** START DATA EXTRACT **
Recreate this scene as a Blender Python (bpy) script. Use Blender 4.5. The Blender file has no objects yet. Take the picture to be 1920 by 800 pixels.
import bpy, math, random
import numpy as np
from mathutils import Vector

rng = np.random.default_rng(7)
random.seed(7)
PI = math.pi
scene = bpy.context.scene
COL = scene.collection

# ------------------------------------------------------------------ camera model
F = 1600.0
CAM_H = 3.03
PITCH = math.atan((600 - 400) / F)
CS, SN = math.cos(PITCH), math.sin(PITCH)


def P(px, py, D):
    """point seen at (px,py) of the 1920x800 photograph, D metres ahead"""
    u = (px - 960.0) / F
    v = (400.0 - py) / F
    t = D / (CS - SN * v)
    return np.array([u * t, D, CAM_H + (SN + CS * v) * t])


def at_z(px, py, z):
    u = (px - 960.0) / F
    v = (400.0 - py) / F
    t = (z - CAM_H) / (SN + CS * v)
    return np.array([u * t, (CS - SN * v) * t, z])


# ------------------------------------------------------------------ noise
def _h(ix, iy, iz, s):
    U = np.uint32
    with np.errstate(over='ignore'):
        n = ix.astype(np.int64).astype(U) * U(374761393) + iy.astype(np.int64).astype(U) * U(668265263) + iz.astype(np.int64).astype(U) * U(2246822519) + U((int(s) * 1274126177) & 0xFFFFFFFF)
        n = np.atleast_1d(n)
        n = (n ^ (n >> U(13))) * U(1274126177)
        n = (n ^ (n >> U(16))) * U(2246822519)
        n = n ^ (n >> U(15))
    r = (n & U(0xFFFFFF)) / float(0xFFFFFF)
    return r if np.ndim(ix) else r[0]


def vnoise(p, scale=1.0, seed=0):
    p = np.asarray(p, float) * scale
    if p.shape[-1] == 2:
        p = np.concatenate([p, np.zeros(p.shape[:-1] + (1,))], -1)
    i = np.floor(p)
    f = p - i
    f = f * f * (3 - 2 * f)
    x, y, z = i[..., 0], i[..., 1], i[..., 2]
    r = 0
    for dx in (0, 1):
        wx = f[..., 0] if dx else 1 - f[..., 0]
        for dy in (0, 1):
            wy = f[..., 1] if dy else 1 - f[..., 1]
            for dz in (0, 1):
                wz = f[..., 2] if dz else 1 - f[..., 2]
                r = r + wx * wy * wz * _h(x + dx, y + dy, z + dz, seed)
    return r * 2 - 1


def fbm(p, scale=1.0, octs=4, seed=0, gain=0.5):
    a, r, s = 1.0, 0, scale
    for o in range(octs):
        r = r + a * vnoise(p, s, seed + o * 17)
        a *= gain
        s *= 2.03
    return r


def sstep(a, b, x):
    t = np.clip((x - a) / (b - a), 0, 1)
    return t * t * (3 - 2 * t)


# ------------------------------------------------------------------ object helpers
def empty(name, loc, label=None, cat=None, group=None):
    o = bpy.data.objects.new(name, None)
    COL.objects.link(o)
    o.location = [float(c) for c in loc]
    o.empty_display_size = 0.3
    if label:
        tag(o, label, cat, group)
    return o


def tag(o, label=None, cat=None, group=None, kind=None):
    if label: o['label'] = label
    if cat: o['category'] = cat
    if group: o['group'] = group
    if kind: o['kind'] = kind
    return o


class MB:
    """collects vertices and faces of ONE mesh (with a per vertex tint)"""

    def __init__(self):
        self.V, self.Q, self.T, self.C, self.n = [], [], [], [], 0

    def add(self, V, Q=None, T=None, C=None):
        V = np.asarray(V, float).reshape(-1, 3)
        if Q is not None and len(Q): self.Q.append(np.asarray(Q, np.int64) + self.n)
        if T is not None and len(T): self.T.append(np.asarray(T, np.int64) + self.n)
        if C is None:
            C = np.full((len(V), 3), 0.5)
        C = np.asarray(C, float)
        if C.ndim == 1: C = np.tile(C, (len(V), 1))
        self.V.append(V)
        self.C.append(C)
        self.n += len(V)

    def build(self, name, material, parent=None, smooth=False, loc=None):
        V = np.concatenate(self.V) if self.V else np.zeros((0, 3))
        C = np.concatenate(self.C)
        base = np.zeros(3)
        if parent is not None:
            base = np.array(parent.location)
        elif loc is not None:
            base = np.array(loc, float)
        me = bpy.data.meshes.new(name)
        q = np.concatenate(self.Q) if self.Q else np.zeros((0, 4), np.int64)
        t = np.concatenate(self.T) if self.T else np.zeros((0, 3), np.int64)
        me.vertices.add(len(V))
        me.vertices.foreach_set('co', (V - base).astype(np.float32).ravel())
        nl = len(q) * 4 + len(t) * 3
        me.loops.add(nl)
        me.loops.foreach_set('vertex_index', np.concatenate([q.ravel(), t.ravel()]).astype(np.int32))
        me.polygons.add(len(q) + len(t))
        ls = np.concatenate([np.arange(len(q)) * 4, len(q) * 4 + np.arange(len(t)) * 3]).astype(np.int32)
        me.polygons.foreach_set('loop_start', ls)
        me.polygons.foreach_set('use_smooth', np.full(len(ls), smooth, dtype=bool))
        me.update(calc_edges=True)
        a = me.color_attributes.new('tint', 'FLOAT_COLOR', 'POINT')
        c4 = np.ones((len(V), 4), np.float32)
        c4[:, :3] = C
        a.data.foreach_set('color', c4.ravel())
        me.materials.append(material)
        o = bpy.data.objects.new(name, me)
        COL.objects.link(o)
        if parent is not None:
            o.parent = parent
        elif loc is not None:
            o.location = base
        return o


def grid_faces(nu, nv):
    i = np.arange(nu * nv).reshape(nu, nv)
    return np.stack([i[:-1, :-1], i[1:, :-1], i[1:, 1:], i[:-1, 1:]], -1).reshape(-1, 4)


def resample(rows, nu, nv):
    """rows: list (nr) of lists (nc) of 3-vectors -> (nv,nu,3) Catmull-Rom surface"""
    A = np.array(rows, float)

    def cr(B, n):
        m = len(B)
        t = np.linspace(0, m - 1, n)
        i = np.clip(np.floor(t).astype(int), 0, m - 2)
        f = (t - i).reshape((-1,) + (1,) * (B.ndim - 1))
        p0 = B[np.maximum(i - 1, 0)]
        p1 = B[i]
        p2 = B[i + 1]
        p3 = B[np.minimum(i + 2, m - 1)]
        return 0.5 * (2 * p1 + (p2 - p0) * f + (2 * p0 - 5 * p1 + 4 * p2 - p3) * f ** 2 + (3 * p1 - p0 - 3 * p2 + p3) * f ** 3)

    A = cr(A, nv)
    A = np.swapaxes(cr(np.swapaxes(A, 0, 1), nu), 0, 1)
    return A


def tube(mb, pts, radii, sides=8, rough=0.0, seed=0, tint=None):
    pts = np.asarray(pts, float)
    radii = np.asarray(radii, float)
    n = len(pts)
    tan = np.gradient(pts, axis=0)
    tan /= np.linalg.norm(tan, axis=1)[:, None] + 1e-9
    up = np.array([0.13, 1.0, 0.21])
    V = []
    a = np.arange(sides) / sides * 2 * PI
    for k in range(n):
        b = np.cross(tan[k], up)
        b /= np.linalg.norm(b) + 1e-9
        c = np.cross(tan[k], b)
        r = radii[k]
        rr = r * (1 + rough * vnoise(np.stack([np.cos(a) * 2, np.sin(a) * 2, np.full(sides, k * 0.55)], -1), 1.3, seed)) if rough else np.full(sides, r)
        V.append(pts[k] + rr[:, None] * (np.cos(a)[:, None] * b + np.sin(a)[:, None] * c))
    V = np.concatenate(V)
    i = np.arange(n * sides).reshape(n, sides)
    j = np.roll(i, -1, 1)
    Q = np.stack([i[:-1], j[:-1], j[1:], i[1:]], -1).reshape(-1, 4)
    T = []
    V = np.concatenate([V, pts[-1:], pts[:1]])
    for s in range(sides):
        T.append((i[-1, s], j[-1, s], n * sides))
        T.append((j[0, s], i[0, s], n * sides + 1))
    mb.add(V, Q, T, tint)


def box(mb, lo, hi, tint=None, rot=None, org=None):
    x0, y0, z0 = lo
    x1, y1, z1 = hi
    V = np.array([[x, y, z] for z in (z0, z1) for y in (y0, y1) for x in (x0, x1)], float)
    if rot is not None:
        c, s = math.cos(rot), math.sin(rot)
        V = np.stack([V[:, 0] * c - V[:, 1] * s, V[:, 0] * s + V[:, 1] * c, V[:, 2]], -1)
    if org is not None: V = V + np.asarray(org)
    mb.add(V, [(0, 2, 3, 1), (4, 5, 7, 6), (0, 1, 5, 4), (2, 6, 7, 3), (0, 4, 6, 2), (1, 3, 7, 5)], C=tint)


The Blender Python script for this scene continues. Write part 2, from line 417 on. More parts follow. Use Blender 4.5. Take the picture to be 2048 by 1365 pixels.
** END DATA EXTRACT **
### PROBLEM
Please print the lines from the start of the records up to and including the line with "return np.array([u * t, (CS", copying each one exactly and leaving out the rest.

### SOLUTION FOR THIS EXERCISE
Recreate this scene as a Blender Python (bpy) script. Use Blender 4.5. The Blender file has no objects yet. Take the picture to be 1920 by 800 pixels.
import bpy, math, random
import numpy as np
from mathutils import Vector

rng = np.random.default_rng(7)
random.seed(7)
PI = math.pi
scene = bpy.context.scene
COL = scene.collection

# ------------------------------------------------------------------ camera model
F = 1600.0
CAM_H = 3.03
PITCH = math.atan((600 - 400) / F)
CS, SN = math.cos(PITCH), math.sin(PITCH)


def P(px, py, D):
    """point seen at (px,py) of the 1920x800 photograph, D metres ahead"""
    u = (px - 960.0) / F
    v = (400.0 - py) / F
    t = D / (CS - SN * v)
    return np.array([u * t, D, CAM_H + (SN + CS * v) * t])


def at_z(px, py, z):
    u = (px - 960.0) / F
    v = (400.0 - py) / F
    t = (z - CAM_H) / (SN + CS * v)
    return np.array([u * t, (CS - SN * v) * t, z])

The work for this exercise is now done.